A further question that the opening verse of Megillat Ruth invites is whether Moab was an acceptable place for a Torah scholar to move to in the first place. At Avot 4:18 Rabbi Nehorai teaches:

הֱוֵי גוֹלֶה לִמְקוֹם תּוֹרָה, וְאַל תֹּאמַר שֶׁהִיא תָבוֹא אַחֲרֶֽיךָ, שֶׁחֲבֵרֶֽיךָ יְקַיְּמֽוּהָ בְיָדֶֽךָ, וְאֶל בִּינָתְךָ אַל תִּשָּׁעֵן

Exile yourself to a place of Torah; do not say that it will come after you, because it’s your friends [who are learning partners] who sustain your Torah: so don’t rely on your own understanding.

There is no suggestion that Moab is a makom Torah and no hint from Megillat Ruth that Elimelech’s Torah learning might followed him there. Incidentally the Pele Yo’etz, in his sefer Elef Hamagen, lists various differences between the two most important things in a man’s life, which are his Torah and his wife. One such difference is that, when a man leaves town his wife will follow him—while the Torah won’t. We learn this from the sad case of R’ Elazar ben Arach (Shabbat 147b), who actually followed his own wife and relocated at the popular health spa of Diomsit, forgetting all his Torah in the process.

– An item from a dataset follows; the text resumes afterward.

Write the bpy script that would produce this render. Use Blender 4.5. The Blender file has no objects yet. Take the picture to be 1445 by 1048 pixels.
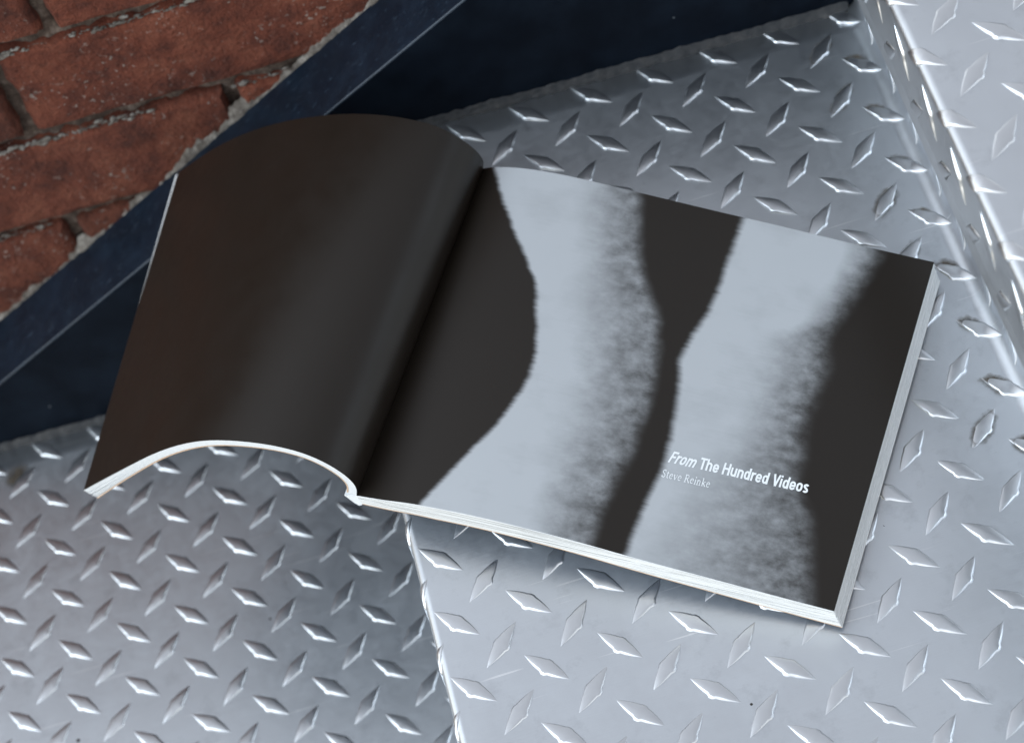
import bpy, bmesh, math, random
import numpy as np
from mathutils import Matrix, Vector, noise

random.seed(7)
rng = np.random.default_rng(11)
scene = bpy.context.scene
COL = scene.collection
S = 0.0333                      # metres per diamond pitch of the tread plate; all layout below is in pitches

# ---------------------------------------------------------------- camera
cam_data = bpy.data.cameras.new('camera')
cam = bpy.data.objects.new('camera', cam_data)
COL.objects.link(cam)
cam_data.sensor_width = 36.0
cam_data.lens = 3139.75 / 1445 * 36.0
cam_data.clip_start, cam_data.clip_end = 0.02, 200.0
cam.matrix_world = (Matrix.Translation(Vector((2.115, -14.79, 26.397)) * S)
                    @ Matrix.Rotation(0.5820, 4, 'X') @ Matrix.Rotation(0.0147, 4, 'Y') @ Matrix.Rotation(-0.2952, 4, 'Z'))
cam_data.dof.use_dof = True
cam_data.dof.focus_distance = 29.2 * S
cam_data.dof.aperture_fstop = 10.0
scene.camera = cam

# ---------------------------------------------------------------- sky and sun (veiled daylight from beyond the wall)
SUN_EL, SUN_AZ = math.radians(45), math.radians(258)      # azimuth from +Y towards +X: open sky to the left
world = bpy.data.worlds.new('World')
scene.world = world
world.use_nodes = True
wn = world.node_tree
wn.nodes.clear()
w_out = wn.nodes.new('ShaderNodeOutputWorld')
w_bg = wn.nodes.new('ShaderNodeBackground')
w_hs = wn.nodes.new('ShaderNodeHueSaturation')
w_sky = wn.nodes.new('ShaderNodeTexSky')
w_sky.sky_type = 'NISHITA'
w_sky.sun_disc = False
w_sky.sun_elevation = SUN_EL
w_sky.sun_rotation = SUN_AZ
w_sky.air_density = 1.0
w_sky.dust_density = 0.3
w_sky.ozone_density = 3.0
w_hs.inputs['Saturation'].default_value = 0.32
w_bg.inputs['Strength'].default_value = 0.15
wn.links.new(w_sky.outputs[0], w_hs.inputs['Color'])
w_mul = wn.nodes.new('ShaderNodeMix')
w_mul.data_type = 'RGBA'; w_mul.blend_type = 'MULTIPLY'
w_mul.inputs[0].default_value = 1.0
w_mul.inputs[7].default_value = (1.0, 0.975, 0.91, 1)      # thin warm-white cloud
wn.links.new(w_hs.outputs[0], w_mul.inputs[6])
wn.links.new(w_mul.outputs[2], w_bg.inputs['Color'])
wn.links.new(w_bg.outputs[0], w_out.inputs['Surface'])

sun_data = bpy.data.lights.new('sun', 'SUN')
sun_data.energy = 0.9
sun_data.angle = math.radians(40)
sun_data.color = (0.68, 0.86, 1.0)      # veiled light from open blue sky
sun = bpy.data.objects.new('sun', sun_data)
COL.objects.link(sun)
sd = Vector((math.sin(SUN_AZ) * math.cos(SUN_EL), math.cos(SUN_AZ) * math.cos(SUN_EL), math.sin(SUN_EL)))
sun.rotation_euler = sd.to_track_quat('Z', 'Y').to_euler()
sun.location = sd * 5

scene.view_settings.view_transform = 'Standard'
scene.view_settings.look = 'None'
scene.view_settings.gamma = 1.0
scene.view_settings.exposure = 0.95
scene.view_settings.use_curve_mapping = False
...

I shall conclude with a moral-driven message for the wealthy which we learn from the tale of R’ Yose ben Kisma at Avot 6:9: it’s better to be a poor man and live in an Ir gedolah shel chachamim and soferim, a citadel of Torah, than to have literally assets in the millions but live elsewhere. If Elimelech had only appreciated this, he would have stayed put and the course of Jewish history would have changed.

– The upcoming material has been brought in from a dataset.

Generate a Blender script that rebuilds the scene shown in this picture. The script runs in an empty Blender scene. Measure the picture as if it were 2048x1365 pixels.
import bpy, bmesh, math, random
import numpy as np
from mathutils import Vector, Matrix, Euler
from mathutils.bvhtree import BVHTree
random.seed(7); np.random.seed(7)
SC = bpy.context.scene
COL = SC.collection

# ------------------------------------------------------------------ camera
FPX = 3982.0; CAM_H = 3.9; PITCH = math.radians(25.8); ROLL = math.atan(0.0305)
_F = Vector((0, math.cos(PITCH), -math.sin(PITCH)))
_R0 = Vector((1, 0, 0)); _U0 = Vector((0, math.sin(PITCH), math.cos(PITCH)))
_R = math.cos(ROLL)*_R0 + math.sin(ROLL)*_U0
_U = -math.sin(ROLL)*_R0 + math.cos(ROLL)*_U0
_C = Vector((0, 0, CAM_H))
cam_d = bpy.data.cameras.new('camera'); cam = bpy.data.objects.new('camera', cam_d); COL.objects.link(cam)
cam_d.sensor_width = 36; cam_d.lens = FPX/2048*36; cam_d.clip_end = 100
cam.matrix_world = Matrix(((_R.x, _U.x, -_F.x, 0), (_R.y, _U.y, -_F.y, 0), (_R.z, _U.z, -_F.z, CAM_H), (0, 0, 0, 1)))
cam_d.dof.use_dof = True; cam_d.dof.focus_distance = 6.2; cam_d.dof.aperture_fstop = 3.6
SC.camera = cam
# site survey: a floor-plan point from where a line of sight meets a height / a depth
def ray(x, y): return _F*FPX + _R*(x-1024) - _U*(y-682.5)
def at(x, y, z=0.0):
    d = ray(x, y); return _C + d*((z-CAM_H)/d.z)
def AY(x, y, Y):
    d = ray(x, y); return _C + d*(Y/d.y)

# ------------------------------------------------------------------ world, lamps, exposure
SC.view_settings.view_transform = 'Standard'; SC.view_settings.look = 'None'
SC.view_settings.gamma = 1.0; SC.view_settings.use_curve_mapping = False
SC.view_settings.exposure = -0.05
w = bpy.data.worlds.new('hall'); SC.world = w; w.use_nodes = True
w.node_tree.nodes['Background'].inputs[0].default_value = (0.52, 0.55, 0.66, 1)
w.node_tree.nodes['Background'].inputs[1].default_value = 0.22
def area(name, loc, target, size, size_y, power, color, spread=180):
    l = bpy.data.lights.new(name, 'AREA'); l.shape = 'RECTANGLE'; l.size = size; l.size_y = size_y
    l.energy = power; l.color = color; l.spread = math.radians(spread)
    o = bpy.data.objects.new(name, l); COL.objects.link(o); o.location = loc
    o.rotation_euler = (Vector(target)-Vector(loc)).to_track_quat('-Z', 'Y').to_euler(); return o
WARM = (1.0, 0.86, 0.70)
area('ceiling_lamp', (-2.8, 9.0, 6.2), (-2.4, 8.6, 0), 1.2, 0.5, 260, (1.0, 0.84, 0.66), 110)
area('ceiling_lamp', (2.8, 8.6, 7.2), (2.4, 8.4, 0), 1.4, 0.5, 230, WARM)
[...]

And that’s why we should all be grateful to be living in Rechavia now, a corner of Jerusalem that is literally sprouting chachamim and soferim and where the general level of security, health and affluence is relatively high.

May the Almighty in his wisdom confer upon all the rest of Israel the many blessings and chasadim that he has conferred on us here and now, and may we see this in our own lifetimes.